* [What the exercise asks]: Skip the pictures, please, and write out exactly the lines from the opening of the data through the line containing "sc.camera = cam".

* [Data]:
################
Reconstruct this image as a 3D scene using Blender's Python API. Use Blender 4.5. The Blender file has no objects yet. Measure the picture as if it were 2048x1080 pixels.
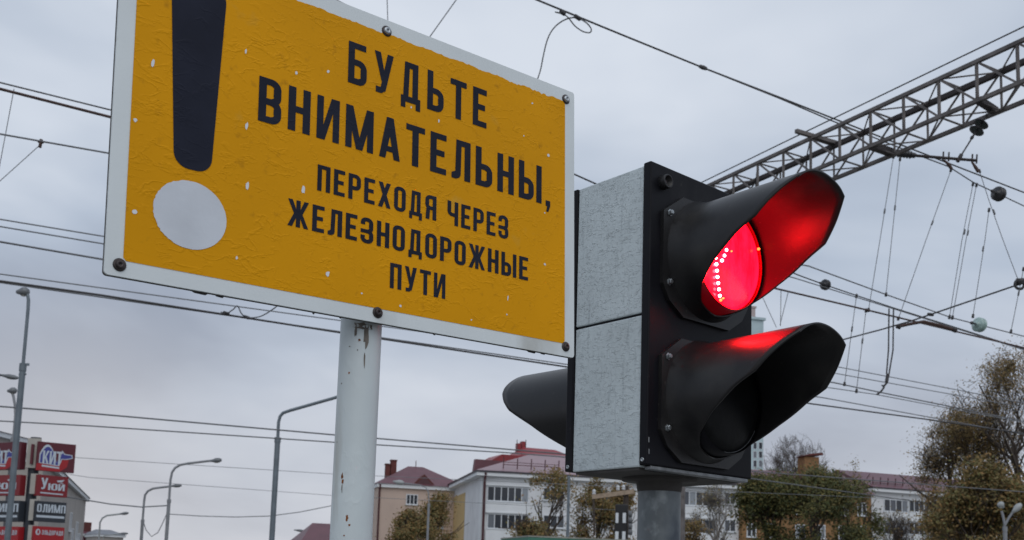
import bpy, bmesh, math, random
from mathutils import Vector as V, Matrix, geometry, noise
R_ = math.radians
sc = bpy.context.scene
COL = sc.collection

# ------------------------------------------------------------------ camera
EYE = V((0, 0, 1.6))
FPX, PPY, PHI, RHO = 2086.9, 898.5, .123, -.031      # focal length and axis row in 2048-wide pixels, pitch, roll
fw = V((0, math.cos(PHI), math.sin(PHI)))
u0 = V((0, -math.sin(PHI), math.cos(PHI)))
r0 = V((1, 0, 0))
rt_c = math.cos(RHO) * r0 - math.sin(RHO) * u0
up_c = math.sin(RHO) * r0 + math.cos(RHO) * u0
cd = bpy.data.cameras.new('camera')
cam = bpy.data.objects.new('camera', cd)
COL.objects.link(cam)
cam.matrix_world = Matrix(((rt_c.x, up_c.x, -fw.x, EYE.x), (rt_c.y, up_c.y, -fw.y, EYE.y), (rt_c.z, up_c.z, -fw.z, EYE.z), (0, 0, 0, 1)))
cd.sensor_width = 36
cd.lens = FPX / 2048 * 36
cd.shift_y = (PPY - 540) / 2048
cd.clip_start = .05
cd.clip_end = 6000
cd.dof.use_dof = True
cd.dof.focus_distance = 2.15
cd.dof.aperture_fstop = cd.lens / 3.2
sc.camera = cam

# ------------------------------------------------------------------ world, sun, exposure
SUN_AZ, SUN_EL = R_(168), R_(46)                     # veiled sun high behind the camera
GAP_AZ, GAP_EL = R_(-23), R_(6)                      # thin bright gap in the cloud low at left
w = bpy.data.worlds.new('World')
sc.world = w
w.use_nodes = True
nt = w.node_tree
nt.nodes.clear()
def nn(t, tree=None, **kw):
    n = (tree or nt).nodes.new(t)
    for k, v in kw.items():
        setattr(n, k, v)
    return n
L = nt.links.new
out = nn('ShaderNodeOutputWorld')
bg = nn('ShaderNodeBackground')
bg.inputs[1].default_value = .1
L(bg.outputs[0], out.inputs[0])
sky = nn('ShaderNodeTexSky', sky_type='NISHITA', sun_disc=False)
sky.sun_elevation = SUN_EL
sky.sun_rotation = SUN_AZ
tc = nn('ShaderNodeTexCoord')
sep = nn('ShaderNodeSeparateXYZ')
L(tc.outputs['Generated'], sep.inputs[0])
def math_(op, a, b=None, clamp=False):
    n = nn('ShaderNodeMath', operation=op, use_clamp=clamp)
    for i, x in enumerate((a, b)):
        if x is None:
            continue
        if isinstance(x, (int, float)):
            n.inputs[i].default_value = x
        else:
            L(x, n.inputs[i])
    return n.outputs[0]
zc = math_('MAXIMUM', sep.outputs[2], 0)
zd = math_('ADD', zc, .22)
cx = math_('DIVIDE', sep.outputs[0], zd)
cy = math_('DIVIDE', sep.outputs[1], zd)
cmb = nn('ShaderNodeCombineXYZ')
L(math_('ADD', cx, -2.65), cmb.inputs[0]); L(math_('ADD', cy, 0.0), cmb.inputs[1])
cmb.inputs[2].default_value = 1.835
n1 = nn('ShaderNodeTexNoise')
n1.inputs['Scale'].default_value = .7
n1.inputs['Detail'].default_value = 5
n1.inputs['Roughness'].default_value = .5
n1.inputs['Distortion'].default_value = .35
L(cmb.outputs[0], n1.inputs['Vector'])
ramp = nn('ShaderNodeValToRGB')
L(n1.outputs[0], ramp.inputs[0])
e = ramp.color_ramp.elements
e[0].position = .36; e[0].color = (.27, .325, .43, 1)
e[1].position = .64; e[1].color = (.63, .69, .795, 1)
m_ = e.new(.5); m_.color = (.43, .50, .62, 1)
# paler, warmer air low down
hz = math_('SUBTRACT', 1, math_('MULTIPLY', zc, 3.6), True)
hz = math_('MULTIPLY', hz, .75)
mixh = nn('ShaderNodeMix', data_type='RGBA')
L(hz, mixh.inputs[0]); L(ramp.outputs[0], mixh.inputs[6])
mixh.inputs[7].default_value = (.545, .55, .60, 1)
# thinner cloud low at left
sd = V((math.sin(SUN_AZ) * math.cos(SUN_EL), math.cos(SUN_AZ) * math.cos(SUN_EL), math.sin(SUN_EL)))
dot = nn('ShaderNodeVectorMath', operation='DOT_PRODUCT')
L(tc.outputs['Generated'], dot.inputs[0]); dot.inputs[1].default_value = V((math.sin(GAP_AZ) * math.cos(GAP_EL), math.cos(GAP_AZ) * math.cos(GAP_EL), math.sin(GAP_EL)))
gl = math_('POWER', math_('MAXIMUM', dot.outputs['Value'], 0), 150)
gl = math_('MULTIPLY', gl, .2)
mixg = nn('ShaderNodeMix', data_type='RGBA')
L(gl, mixg.inputs[0]); L(mixh.outputs[2], mixg.inputs[6])
mixg.inputs[7].default_value = (.74, .68, .645, 1)
sc10 = nn('ShaderNodeMix', data_type='RGBA', blend_type='MULTIPLY')
sc10.inputs[0].default_value = 1
L(mixg.outputs[2], sc10.inputs[6]); sc10.inputs[7].default_value = (10.85, 10.7, 10.4, 1)
mixs = nn('ShaderNodeMix', data_type='RGBA')        # cloud deck over the clear sky
mixs.inputs[0].default_value = .98
L(sky.outputs[0], mixs.inputs[6]); L(sc10.outputs[2], mixs.inputs[7])
L(mixs.outputs[2], bg.inputs[0])

sl = bpy.data.lights.new('sun', 'SUN')
sl.energy = .75
sl.angle = R_(60)
sl.color = (1, .95, .89)
so = bpy.data.objects.new('sun', sl)
COL.objects.link(so)
so.rotation_euler = (-sd).to_track_quat('-Z', 'Y').to_euler()
so.location = sd * 50
sc.view_settings.view_transform = 'Standard'
sc.view_settings.look = 'None'
sc.view_settings.exposure = 0
sc.view_settings.gamma = 1
sc.render.engine = 'CYCLES'
sc.cycles.use_denoising = True
try:
    sc.cycles.denoiser = 'OPENIMAGEDENOISE'
except Exception:
    pass
sc.cycles.max_bounces = 6
sc.cycles.sample_clamp_indirect = 6

# ------------------------------------------------------------------ helpers
def ray(x, y):
    return fw + rt_c * ((x - 1024) / FPX) - up_c * ((y - PPY) / FPX)
def atY(x, y, Y):
    d = ray(x, y)
    return EYE + d * (Y / d.y)
def atH(x, y, h):
    d = ray(x, y)
    return EYE + d * (h / d.z)
def pxm(Y):
    return Y / FPX                                    # metres per (2048-wide) pixel at distance Y

MAT = {}
def mat(name, col, rough=.6, metal=0., var=None, bump=None, spec=.5, streak=None, emit=None, rnd=None, coat=0):
    """procedural Principled material. var=(scale, amount), bump=(scale, strength), streak=(colour, scale, lo, hi, stretch xyz)"""
    m = bpy.data.materials.new(name)
    m.use_nodes = True
    t = m.node_tree
    b = t.nodes['Principled BSDF']
    b.inputs['Base Color'].default_value = (*col, 1)
    b.inputs['Roughness'].default_value = rough
    b.inputs['Metallic'].default_value = metal
    b.inputs['Specular IOR Level'].default_value = spec
    b.inputs['Coat Weight'].default_value = coat
    tcn = t.nodes.new('ShaderNodeTexCoord')
    src = None
    def noise(scale, stretch=(1, 1, 1), detail=5, dist=0.):
        mp = t.nodes.new('ShaderNodeMapping')
        mp.inputs['Scale'].default_value = stretch
        t.links.new(tcn.outputs['Object'], mp.inputs[0])
        n = t.nodes.new('ShaderNodeTexNoise')
        n.inputs['Scale'].default_value = scale
        n.inputs['Detail'].default_value = detail
        n.inputs['Distortion'].default_value = dist
        t.links.new(mp.outputs[0], n.inputs['Vector'])
        return n.outputs[0]
    def mix(fac, a, bcol):
        mx = t.nodes.new('ShaderNodeMix'); mx.data_type = 'RGBA'
        t.links.new(fac, mx.inputs[0])
        for i, x in ((6, a), (7, bcol)):
            if isinstance(x, tuple):
                mx.inputs[i].default_value = (*x, 1)
            else:
                t.links.new(x, mx.inputs[i])
        return mx.outputs[2]
    def rmp(x, lo, hi):
        r = t.nodes.new('ShaderNodeMapRange')
        r.inputs[1].default_value = lo; r.inputs[2].default_value = hi
        t.links.new(x, r.inputs[0])
        return r.outputs[0]
    cur = tuple(col)
    if var:
        f = rmp(noise(var[0]), .3, .7)
        a = tuple(c * (1 - var[1]) for c in col)
        c2 = tuple(min(1, c * (1 + var[1])) for c in col)
        cur = mix(f, a, c2)
    if rnd:                                           # every piece of the mesh its own tint
        g = t.nodes.new('ShaderNodeNewGeometry')
        r = t.nodes.new('ShaderNodeValToRGB')
        t.links.new(g.outputs['Random Per Island'], r.inputs[0])
        el = r.color_ramp.elements
        while len(el) > 1:
            el.remove(el[-1])
        for i, c in enumerate(rnd):
            x = el[0] if i == 0 else el.new(i / (len(rnd) - 1))
            x.position = i / (len(rnd) - 1)
            x.color = (*c, 1)
        cur = r.outputs[0]
    for s in (streak or []):
        f = rmp(noise(s[1], s[4], 6), s[2], s[3])
        cur = mix(f, cur, s[0])
    if not isinstance(cur, tuple):
        t.links.new(cur, b.inputs['Base Color'])
    if bump:
        hgt = None
        for bb in bump:                               # (scale, stretch, mode, strength, distance)
            x = noise(bb[0], bb[1], 4, .4)
            if bb[2] == 'ridge':                      # thin raised creases where the noise crosses its middle
                a1 = t.nodes.new('ShaderNodeMath'); a1.operation = 'SUBTRACT'; t.links.new(x, a1.inputs[0]); a1.inputs[1].default_value = .5
                a2 = t.nodes.new('ShaderNodeMath'); a2.operation = 'ABSOLUTE'; t.links.new(a1.outputs[0], a2.inputs[0])
                x = rmp(a2.outputs[0], .035, 0)
                msk = rmp(noise(bb[0] * (bb[5] if len(bb) > 5 else .6), (1, 1, 1), 2), .43 if len(bb) > 5 else .47, .58)
                m2 = t.nodes.new('ShaderNodeMath'); m2.operation = 'MULTIPLY'; t.links.new(x, m2.inputs[0]); t.links.new(msk, m2.inputs[1])
                x = m2.outputs[0]
            bn = t.nodes.new('ShaderNodeBump')
            bn.inputs['Strength'].default_value = bb[3]
            bn.inputs['Distance'].default_value = bb[4]
            t.links.new(x, bn.inputs['Height'])
            if hgt:
                t.links.new(hgt, bn.inputs['Normal'])
            hgt = bn.outputs[0]
        t.links.new(hgt, b.inputs['Normal'])
    if emit:
        b.inputs['Emission Color'].default_value = (*emit[0], 1)
        b.inputs['Emission Strength'].default_value = emit[1]
    MAT[name] = m
    return m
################
* [Result for this exercise]:
Reconstruct this image as a 3D scene using Blender's Python API. Use Blender 4.5. The Blender file has no objects yet. Measure the picture as if it were 2048x1080 pixels.
import bpy, bmesh, math, random
from mathutils import Vector as V, Matrix, geometry, noise
R_ = math.radians
sc = bpy.context.scene
COL = sc.collection

# ------------------------------------------------------------------ camera
EYE = V((0, 0, 1.6))
FPX, PPY, PHI, RHO = 2086.9, 898.5, .123, -.031      # focal length and axis row in 2048-wide pixels, pitch, roll
fw = V((0, math.cos(PHI), math.sin(PHI)))
u0 = V((0, -math.sin(PHI), math.cos(PHI)))
r0 = V((1, 0, 0))
rt_c = math.cos(RHO) * r0 - math.sin(RHO) * u0
up_c = math.sin(RHO) * r0 + math.cos(RHO) * u0
cd = bpy.data.cameras.new('camera')
cam = bpy.data.objects.new('camera', cd)
COL.objects.link(cam)
cam.matrix_world = Matrix(((rt_c.x, up_c.x, -fw.x, EYE.x), (rt_c.y, up_c.y, -fw.y, EYE.y), (rt_c.z, up_c.z, -fw.z, EYE.z), (0, 0, 0, 1)))
cd.sensor_width = 36
cd.lens = FPX / 2048 * 36
cd.shift_y = (PPY - 540) / 2048
cd.clip_start = .05
cd.clip_end = 6000
cd.dof.use_dof = True
cd.dof.focus_distance = 2.15
cd.dof.aperture_fstop = cd.lens / 3.2
sc.camera = cam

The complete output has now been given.